• _GIVEN INFORMATION_:
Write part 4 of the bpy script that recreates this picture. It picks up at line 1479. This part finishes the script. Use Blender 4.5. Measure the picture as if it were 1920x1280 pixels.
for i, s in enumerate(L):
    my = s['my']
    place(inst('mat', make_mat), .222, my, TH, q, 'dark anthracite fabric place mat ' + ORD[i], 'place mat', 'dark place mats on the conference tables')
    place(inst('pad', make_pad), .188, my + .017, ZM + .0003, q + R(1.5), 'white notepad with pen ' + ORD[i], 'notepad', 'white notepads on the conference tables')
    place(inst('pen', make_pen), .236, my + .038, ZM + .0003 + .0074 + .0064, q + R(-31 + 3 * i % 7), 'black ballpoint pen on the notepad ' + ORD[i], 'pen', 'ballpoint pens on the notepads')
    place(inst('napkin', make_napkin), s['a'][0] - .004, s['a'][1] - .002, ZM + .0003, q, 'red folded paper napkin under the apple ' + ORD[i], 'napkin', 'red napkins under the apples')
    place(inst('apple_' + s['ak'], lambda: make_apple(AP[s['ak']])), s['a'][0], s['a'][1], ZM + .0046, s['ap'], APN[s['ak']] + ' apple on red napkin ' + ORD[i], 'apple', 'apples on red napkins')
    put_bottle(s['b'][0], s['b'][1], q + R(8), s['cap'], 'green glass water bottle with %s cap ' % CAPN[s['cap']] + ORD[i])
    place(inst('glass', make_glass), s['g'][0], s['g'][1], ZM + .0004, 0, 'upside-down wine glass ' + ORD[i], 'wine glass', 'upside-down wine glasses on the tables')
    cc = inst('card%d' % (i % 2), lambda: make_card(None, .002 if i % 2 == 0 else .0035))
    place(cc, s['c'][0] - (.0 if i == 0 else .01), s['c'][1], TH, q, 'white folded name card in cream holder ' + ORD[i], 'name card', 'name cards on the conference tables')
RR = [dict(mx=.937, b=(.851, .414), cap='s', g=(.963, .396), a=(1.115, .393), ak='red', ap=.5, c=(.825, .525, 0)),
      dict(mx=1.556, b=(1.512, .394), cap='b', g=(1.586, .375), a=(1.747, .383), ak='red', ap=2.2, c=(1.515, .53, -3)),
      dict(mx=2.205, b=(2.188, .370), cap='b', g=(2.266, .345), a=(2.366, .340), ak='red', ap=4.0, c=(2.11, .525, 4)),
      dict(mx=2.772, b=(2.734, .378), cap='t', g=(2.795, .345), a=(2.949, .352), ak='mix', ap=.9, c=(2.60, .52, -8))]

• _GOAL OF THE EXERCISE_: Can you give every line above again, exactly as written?

• _CORRECT OUTPUT_:
Write part 4 of the bpy script that recreates this picture. It picks up at line 1479. This part finishes the script. Use Blender 4.5. Measure the picture as if it were 1920x1280 pixels.
for i, s in enumerate(L):
    my = s['my']
    place(inst('mat', make_mat), .222, my, TH, q, 'dark anthracite fabric place mat ' + ORD[i], 'place mat', 'dark place mats on the conference tables')
    place(inst('pad', make_pad), .188, my + .017, ZM + .0003, q + R(1.5), 'white notepad with pen ' + ORD[i], 'notepad', 'white notepads on the conference tables')
    place(inst('pen', make_pen), .236, my + .038, ZM + .0003 + .0074 + .0064, q + R(-31 + 3 * i % 7), 'black ballpoint pen on the notepad ' + ORD[i], 'pen', 'ballpoint pens on the notepads')
    place(inst('napkin', make_napkin), s['a'][0] - .004, s['a'][1] - .002, ZM + .0003, q, 'red folded paper napkin under the apple ' + ORD[i], 'napkin', 'red napkins under the apples')
    place(inst('apple_' + s['ak'], lambda: make_apple(AP[s['ak']])), s['a'][0], s['a'][1], ZM + .0046, s['ap'], APN[s['ak']] + ' apple on red napkin ' + ORD[i], 'apple', 'apples on red napkins')
    put_bottle(s['b'][0], s['b'][1], q + R(8), s['cap'], 'green glass water bottle with %s cap ' % CAPN[s['cap']] + ORD[i])
    place(inst('glass', make_glass), s['g'][0], s['g'][1], ZM + .0004, 0, 'upside-down wine glass ' + ORD[i], 'wine glass', 'upside-down wine glasses on the tables')
    cc = inst('card%d' % (i % 2), lambda: make_card(None, .002 if i % 2 == 0 else .0035))
    place(cc, s['c'][0] - (.0 if i == 0 else .01), s['c'][1], TH, q, 'white folded name card in cream holder ' + ORD[i], 'name card', 'name cards on the conference tables')
RR = [dict(mx=.937, b=(.851, .414), cap='s', g=(.963, .396), a=(1.115, .393), ak='red', ap=.5, c=(.825, .525, 0)),
      dict(mx=1.556, b=(1.512, .394), cap='b', g=(1.586, .375), a=(1.747, .383), ak='red', ap=2.2, c=(1.515, .53, -3)),
      dict(mx=2.205, b=(2.188, .370), cap='b', g=(2.266, .345), a=(2.366, .340), ak='red', ap=4.0, c=(2.11, .525, 4)),
      dict(mx=2.772, b=(2.734, .378), cap='t', g=(2.795, .345), a=(2.949, .352), ak='mix', ap=.9, c=(2.60, .52, -8))]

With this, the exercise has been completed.